I’ve taken to riding a bicycle along the promenade.
I borrowed it from one of my male friends who now prefers boxing as exercise. It’s the latest gay thing apparently and I must admit the image of poofy pugilists slogging it out is a fascinating one – I expect the satin shorts have a lot to do with their enthusiasm. Still it does give a new meaning to ‘taking a blow’ and receiving ‘a right hander in the ring’!
But, back to my bike. It’s a great way to see amazing Brighton on a winter day and as it’s a sports bike it’s also an amazing way for Brighton to see my great arse on a winter day.
On this subject, I’m reminded of the answer a famous poet gave to the question of what he would like to be re-incarnated as.
His reply was “the saddle on a ladies’ bicycle”. But then this was John Betjeman and apart from being a witty and evocative writer he was also a randy old bugger.
In the last months of his life he was asked if there was anything he regretted. “Yes”, he replied, “I wish I’d had more sex”
I’m rather sympathetic at the moment as my girlfriend and I have split up again and the bike is the only action I’m getting between my thighs.
It’s a big split I’m afraid (and no I’m not still talking about what’s between my thighs). It’s pretty bad, we’re not speaking and I think she may be with someone else.
Like all couples we’ve had a problems. One is me being in Brighton and she being in London for most of the week. This is compounded by my writing as I think she imagines I live out my fantasies when she isn’t around.
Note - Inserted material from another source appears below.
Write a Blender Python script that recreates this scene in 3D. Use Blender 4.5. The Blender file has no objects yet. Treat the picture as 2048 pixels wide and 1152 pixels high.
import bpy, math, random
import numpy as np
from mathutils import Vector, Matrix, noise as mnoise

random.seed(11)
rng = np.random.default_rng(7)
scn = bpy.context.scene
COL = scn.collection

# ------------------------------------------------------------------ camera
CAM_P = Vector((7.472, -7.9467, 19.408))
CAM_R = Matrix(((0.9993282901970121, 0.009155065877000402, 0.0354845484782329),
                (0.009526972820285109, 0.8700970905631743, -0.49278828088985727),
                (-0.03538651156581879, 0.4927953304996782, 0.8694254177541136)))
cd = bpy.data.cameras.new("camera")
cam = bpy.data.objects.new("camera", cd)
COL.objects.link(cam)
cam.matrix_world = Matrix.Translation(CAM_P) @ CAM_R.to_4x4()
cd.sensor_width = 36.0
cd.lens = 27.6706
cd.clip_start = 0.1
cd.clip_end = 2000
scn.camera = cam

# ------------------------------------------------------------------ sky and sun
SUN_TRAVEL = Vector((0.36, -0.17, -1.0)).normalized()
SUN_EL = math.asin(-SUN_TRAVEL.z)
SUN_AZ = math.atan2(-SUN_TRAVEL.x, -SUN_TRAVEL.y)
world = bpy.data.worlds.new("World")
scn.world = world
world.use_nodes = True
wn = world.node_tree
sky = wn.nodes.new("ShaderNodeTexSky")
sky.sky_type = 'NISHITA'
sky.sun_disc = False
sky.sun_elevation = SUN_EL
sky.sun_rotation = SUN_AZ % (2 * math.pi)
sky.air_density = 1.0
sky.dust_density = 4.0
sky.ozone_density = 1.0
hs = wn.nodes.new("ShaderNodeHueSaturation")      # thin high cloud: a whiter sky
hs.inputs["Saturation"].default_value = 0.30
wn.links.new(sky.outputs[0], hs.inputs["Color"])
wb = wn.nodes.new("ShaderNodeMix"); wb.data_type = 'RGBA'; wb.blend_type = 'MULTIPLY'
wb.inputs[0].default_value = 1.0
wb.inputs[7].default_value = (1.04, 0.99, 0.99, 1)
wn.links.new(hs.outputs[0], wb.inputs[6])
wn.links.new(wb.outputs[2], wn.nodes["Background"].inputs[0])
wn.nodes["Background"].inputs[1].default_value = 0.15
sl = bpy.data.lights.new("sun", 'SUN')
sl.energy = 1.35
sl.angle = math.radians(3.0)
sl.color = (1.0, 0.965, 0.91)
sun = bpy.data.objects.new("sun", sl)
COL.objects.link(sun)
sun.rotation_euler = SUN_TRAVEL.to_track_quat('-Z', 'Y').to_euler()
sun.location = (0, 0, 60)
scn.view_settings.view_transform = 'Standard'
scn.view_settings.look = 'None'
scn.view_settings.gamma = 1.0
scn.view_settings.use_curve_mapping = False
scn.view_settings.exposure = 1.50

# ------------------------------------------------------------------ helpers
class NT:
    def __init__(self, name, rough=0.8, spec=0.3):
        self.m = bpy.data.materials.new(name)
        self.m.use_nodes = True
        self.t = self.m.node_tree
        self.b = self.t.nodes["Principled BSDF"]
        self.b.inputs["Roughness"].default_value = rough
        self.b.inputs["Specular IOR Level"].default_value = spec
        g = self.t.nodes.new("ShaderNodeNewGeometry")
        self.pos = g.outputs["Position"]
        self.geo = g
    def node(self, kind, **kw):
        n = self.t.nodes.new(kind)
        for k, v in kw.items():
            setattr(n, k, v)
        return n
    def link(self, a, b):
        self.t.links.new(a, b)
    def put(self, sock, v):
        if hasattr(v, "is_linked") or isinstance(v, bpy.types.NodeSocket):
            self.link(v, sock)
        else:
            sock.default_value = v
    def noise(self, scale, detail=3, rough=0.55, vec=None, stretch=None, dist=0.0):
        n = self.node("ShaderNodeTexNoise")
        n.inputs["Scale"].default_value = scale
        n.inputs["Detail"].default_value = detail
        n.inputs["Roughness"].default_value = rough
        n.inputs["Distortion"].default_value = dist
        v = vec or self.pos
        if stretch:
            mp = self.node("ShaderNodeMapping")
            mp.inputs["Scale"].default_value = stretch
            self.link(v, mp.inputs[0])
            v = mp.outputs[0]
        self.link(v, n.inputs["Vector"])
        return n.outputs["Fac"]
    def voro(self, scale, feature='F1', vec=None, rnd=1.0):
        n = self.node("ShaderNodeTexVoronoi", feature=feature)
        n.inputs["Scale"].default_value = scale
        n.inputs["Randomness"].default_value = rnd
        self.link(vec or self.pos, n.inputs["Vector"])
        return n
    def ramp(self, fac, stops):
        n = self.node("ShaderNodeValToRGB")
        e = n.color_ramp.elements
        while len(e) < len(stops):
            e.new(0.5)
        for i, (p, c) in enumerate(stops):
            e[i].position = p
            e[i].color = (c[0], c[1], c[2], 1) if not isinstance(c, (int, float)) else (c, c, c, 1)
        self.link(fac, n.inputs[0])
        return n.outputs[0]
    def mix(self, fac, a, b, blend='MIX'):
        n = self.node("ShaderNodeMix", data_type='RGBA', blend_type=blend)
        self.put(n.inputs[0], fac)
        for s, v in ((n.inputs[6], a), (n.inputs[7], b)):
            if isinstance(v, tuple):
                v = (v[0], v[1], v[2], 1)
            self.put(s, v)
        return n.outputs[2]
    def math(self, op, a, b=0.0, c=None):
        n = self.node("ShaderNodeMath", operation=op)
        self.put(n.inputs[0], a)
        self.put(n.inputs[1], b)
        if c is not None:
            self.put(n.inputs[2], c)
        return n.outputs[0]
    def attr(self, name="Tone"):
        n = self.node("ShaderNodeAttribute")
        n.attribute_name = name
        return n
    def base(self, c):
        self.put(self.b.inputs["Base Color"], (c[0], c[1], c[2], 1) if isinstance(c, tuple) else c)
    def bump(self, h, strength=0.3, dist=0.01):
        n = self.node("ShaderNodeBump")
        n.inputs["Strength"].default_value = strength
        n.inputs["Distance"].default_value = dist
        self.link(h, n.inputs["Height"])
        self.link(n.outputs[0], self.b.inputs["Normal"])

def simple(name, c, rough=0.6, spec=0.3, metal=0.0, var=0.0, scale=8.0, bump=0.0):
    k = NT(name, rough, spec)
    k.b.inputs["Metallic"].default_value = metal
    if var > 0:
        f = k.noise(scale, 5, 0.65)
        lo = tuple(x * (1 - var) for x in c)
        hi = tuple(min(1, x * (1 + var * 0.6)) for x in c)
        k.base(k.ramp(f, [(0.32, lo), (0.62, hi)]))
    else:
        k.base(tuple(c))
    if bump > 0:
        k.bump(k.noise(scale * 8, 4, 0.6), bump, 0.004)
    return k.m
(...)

This is of course ridiculous as I haven’t got the energy or the time. To paraphrase the ‘Essex Girl’ joke it would mean the answer to the question: “Why does Sadie Dark wear knickers?” would be “To keep her ankles warm”
So I’m in the bizarre position of having a silent and unforgiving former lover imagining I’m here in Brighton forever fucking whilst in reality I’m sulking about and sleeping very, very alone.
There’s a poster campaign for that unpleasant drink Tia Maria around at the moment. Its end line is “The Dark Spirit”
And that’s what I’m going to need to get me out of my present wintry mood. I’ve heard of SAD (Seasonal Affective Disorder) but SADIE is even worse!
Love & sobs Sadie xxxx
3 comments:
SADIE = Seasonal Affective Disorder Is Everywhere
Here I am envying the single and the single envy the not-single. That grass has got to be green SOMEwhere.
I hate fads. Boxing? Gah.
But whether don we now our gay apparel or not, you do evoke merry thoughts of your fluffy places. Betjeman's lament is shared by many. Maybe we should call it Betjeman's Lament and write a novel.
Hi Don,
Great to hear from you. Email me as I'm not sure you welcome comments posted on your site. And what's all this about fluffliness? - like all fashionistas I'm elegantly bare.
Love Sadie
Oh, do post away, don't stop just cause I got paranoid once on account of my wife.